L'époque impose donc de passer à un troisième rôle : celui de père-la-rigueur, car les caisses de l'Etat sont vides et ses prêteurs deviennent de plus en plus circonspects. Mais c'est un rôle ingrat. Nicolas Sarkozy refuse même d'employer le mot. Il est vrai que ses prédécesseurs n'ont jamais aimé ce personnage impopulaire. Seul le général de Gaulle l'avait assumé sans barguigner. Les autres s'étaient délestés de ce « sale boulot » en le confiant à leur Premier ministre, comme Pierre Mauroy ou Alain Juppé. L'actuel président n'a cependant guère le choix. La croissance étant moins forte que prévu, comme l'a reconnu le communiqué publié après le minisommet gouvernemental du fort de Brégançon, les rentrées fiscales seront moindres. Ayant déjà gelé l'essentiel des dépenses publiques, et refusant de tailler massivement dans les effectifs de la fonction publique comme s'apprête à le faire David Cameron au Royaume-Uni, le président va donc devoir augmenter les impôts. Là aussi, Nicolas Sarkozy a du mal à l'admettre ; on parle donc d'un coup de rabot de 10 milliards d'euros sur les niches fiscales. Tout se passe comme s'il devenait père-larigueur malgré lui.

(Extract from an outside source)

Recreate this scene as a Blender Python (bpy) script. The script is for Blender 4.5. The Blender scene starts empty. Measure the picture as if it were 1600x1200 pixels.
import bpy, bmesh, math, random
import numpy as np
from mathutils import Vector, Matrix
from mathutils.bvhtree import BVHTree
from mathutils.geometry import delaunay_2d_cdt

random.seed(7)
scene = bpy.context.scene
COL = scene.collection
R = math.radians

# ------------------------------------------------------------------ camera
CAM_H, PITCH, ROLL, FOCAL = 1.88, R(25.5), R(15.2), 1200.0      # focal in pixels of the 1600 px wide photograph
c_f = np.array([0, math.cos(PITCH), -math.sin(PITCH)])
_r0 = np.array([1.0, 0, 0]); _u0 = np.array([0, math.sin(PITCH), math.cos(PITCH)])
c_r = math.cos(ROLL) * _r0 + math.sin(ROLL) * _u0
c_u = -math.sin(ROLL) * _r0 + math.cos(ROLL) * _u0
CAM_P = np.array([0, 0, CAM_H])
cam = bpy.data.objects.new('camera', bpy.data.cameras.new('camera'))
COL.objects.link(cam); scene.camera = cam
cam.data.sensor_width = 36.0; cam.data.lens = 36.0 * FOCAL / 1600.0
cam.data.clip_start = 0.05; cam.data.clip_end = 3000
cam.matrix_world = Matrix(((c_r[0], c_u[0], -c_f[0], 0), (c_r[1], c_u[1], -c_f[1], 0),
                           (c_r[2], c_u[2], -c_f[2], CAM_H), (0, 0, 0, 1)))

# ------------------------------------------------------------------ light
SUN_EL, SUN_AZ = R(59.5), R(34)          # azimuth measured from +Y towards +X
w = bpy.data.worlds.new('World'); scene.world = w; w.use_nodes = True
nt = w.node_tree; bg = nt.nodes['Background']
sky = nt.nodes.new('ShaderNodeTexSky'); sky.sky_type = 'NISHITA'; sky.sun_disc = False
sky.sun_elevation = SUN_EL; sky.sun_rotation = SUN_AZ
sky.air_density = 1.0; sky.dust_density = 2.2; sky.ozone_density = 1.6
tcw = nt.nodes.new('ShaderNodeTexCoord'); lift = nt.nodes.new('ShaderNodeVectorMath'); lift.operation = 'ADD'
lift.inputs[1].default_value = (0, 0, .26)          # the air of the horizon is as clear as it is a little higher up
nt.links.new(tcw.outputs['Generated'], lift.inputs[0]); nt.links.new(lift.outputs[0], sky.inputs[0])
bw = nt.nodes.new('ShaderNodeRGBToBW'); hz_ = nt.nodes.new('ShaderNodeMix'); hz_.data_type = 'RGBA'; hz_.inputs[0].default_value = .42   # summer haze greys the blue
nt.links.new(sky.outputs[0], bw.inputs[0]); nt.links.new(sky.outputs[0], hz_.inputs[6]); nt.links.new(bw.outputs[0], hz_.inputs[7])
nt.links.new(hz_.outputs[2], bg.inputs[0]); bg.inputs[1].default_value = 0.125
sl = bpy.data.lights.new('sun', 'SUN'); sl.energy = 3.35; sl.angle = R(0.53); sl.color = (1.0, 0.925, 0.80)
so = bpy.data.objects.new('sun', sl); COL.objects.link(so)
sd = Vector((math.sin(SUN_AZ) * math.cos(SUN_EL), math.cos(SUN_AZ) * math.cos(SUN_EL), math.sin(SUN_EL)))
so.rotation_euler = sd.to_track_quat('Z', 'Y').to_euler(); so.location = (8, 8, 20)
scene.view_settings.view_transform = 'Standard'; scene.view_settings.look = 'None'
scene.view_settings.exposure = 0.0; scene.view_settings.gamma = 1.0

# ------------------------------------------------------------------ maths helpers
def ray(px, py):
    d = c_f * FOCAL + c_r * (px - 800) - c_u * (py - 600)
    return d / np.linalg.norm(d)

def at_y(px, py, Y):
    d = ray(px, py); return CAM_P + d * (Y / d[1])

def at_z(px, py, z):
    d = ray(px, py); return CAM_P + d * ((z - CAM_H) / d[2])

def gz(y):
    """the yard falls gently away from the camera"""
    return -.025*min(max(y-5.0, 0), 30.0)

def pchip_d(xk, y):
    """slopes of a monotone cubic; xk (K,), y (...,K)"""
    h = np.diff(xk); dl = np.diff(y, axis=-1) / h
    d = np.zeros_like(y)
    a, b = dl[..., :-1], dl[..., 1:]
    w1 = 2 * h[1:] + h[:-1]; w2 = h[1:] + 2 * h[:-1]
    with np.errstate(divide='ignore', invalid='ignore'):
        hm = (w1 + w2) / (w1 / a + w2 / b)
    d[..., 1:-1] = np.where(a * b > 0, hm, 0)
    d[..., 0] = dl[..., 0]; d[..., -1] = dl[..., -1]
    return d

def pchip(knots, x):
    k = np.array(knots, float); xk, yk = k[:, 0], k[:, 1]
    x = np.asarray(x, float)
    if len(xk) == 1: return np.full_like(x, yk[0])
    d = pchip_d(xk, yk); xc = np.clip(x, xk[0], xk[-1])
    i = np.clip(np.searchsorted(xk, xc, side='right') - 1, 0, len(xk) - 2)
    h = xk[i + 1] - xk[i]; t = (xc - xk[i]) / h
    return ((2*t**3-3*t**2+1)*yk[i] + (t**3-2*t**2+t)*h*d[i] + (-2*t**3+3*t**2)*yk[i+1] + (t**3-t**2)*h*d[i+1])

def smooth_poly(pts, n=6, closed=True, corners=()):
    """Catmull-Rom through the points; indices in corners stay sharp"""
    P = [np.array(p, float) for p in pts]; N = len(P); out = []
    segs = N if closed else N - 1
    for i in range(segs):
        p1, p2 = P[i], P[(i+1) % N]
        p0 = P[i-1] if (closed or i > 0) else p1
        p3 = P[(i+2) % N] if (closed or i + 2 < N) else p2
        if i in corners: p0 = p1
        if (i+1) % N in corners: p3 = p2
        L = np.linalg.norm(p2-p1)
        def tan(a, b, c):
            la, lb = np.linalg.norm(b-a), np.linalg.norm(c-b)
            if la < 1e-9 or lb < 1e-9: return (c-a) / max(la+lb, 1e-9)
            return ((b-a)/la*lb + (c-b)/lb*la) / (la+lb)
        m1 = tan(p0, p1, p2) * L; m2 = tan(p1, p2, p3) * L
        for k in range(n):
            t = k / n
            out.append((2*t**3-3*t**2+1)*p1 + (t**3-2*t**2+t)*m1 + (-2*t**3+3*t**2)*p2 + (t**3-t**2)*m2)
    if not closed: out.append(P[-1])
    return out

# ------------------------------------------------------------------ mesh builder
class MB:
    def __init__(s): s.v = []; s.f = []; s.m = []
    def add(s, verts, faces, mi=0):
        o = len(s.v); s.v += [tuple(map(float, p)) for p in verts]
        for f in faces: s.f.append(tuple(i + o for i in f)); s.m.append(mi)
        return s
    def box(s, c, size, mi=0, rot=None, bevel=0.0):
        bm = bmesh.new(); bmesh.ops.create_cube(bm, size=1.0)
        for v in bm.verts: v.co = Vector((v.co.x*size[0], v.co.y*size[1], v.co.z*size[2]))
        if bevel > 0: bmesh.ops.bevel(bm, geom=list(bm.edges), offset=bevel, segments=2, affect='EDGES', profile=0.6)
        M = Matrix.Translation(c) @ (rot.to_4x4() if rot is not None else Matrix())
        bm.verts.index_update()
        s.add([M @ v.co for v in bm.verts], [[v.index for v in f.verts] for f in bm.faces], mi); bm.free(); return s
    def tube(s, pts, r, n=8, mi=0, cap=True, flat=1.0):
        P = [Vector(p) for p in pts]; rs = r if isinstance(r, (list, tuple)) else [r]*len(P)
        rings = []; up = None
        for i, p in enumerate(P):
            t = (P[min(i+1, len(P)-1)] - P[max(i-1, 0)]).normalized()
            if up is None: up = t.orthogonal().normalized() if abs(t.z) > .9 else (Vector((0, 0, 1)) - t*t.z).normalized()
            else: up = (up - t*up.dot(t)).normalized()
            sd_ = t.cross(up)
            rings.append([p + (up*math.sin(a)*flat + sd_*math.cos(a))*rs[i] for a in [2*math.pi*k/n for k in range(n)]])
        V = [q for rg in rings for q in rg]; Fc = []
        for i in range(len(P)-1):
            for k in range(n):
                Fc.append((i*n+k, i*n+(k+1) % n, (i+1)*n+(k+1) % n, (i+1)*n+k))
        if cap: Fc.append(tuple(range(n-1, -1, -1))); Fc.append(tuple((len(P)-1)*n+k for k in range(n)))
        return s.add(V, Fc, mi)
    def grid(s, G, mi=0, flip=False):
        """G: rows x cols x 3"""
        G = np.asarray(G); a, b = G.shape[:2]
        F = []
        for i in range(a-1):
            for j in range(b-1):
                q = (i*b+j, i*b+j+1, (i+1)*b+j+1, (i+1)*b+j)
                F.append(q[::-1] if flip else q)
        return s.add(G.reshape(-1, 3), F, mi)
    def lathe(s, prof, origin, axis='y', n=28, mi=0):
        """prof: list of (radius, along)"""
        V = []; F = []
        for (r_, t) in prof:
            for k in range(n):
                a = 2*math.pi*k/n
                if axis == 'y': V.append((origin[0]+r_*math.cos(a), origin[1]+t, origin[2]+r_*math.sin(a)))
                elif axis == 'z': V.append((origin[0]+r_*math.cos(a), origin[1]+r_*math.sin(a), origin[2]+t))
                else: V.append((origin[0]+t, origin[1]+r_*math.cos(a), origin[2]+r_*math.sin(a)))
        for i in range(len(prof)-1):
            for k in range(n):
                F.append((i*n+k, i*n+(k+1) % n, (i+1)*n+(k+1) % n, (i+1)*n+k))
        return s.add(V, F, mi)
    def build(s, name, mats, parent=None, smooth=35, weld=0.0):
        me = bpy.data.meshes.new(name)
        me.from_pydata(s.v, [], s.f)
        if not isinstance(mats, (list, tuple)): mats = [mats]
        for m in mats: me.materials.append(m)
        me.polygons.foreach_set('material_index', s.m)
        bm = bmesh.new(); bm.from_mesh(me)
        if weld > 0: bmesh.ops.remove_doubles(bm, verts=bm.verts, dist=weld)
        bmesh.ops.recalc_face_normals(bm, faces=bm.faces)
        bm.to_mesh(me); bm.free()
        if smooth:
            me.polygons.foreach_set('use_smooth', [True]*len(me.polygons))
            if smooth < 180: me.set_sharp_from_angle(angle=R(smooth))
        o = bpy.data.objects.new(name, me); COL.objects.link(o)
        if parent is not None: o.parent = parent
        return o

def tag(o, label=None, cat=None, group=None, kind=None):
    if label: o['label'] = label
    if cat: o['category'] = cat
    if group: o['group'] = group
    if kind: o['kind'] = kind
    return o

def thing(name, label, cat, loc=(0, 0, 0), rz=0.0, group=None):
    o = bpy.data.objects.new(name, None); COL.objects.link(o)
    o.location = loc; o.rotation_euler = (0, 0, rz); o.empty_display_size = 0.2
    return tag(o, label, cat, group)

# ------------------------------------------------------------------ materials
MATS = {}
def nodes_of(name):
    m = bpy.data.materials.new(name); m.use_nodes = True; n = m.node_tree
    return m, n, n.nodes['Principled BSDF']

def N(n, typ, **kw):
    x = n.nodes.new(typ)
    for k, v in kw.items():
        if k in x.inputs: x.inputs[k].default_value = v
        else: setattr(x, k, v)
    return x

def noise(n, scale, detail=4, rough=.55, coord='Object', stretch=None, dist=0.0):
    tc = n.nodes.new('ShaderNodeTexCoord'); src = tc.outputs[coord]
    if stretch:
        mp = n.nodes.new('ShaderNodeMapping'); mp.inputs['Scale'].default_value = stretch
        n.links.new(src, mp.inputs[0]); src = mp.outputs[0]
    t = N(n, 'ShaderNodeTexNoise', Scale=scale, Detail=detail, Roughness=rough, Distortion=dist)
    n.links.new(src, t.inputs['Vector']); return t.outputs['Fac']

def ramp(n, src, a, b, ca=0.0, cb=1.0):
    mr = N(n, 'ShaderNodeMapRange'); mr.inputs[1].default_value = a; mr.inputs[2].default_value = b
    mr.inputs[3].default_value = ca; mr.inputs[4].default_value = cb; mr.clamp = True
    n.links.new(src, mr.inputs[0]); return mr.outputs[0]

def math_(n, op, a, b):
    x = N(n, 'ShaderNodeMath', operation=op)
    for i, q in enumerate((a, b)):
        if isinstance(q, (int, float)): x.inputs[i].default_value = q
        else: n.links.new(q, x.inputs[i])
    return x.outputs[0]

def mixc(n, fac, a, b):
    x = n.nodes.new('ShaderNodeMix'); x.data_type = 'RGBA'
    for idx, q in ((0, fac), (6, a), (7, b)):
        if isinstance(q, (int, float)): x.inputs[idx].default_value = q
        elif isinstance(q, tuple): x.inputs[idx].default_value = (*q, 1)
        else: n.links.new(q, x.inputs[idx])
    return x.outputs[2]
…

Lors du remaniement gouvernemental prévu pour l'automne, le président aura la tentation logique de faire jouer ce rôle par le Premier ministre. Il a sous la main un candidat naturel : un certain François Fillon, qui s'échauffe la voix dans ce registre depuis trois ans. Reste à savoir si son maintien à Matignon constitue pour Nicolas Sarkozy un problème ou une solution.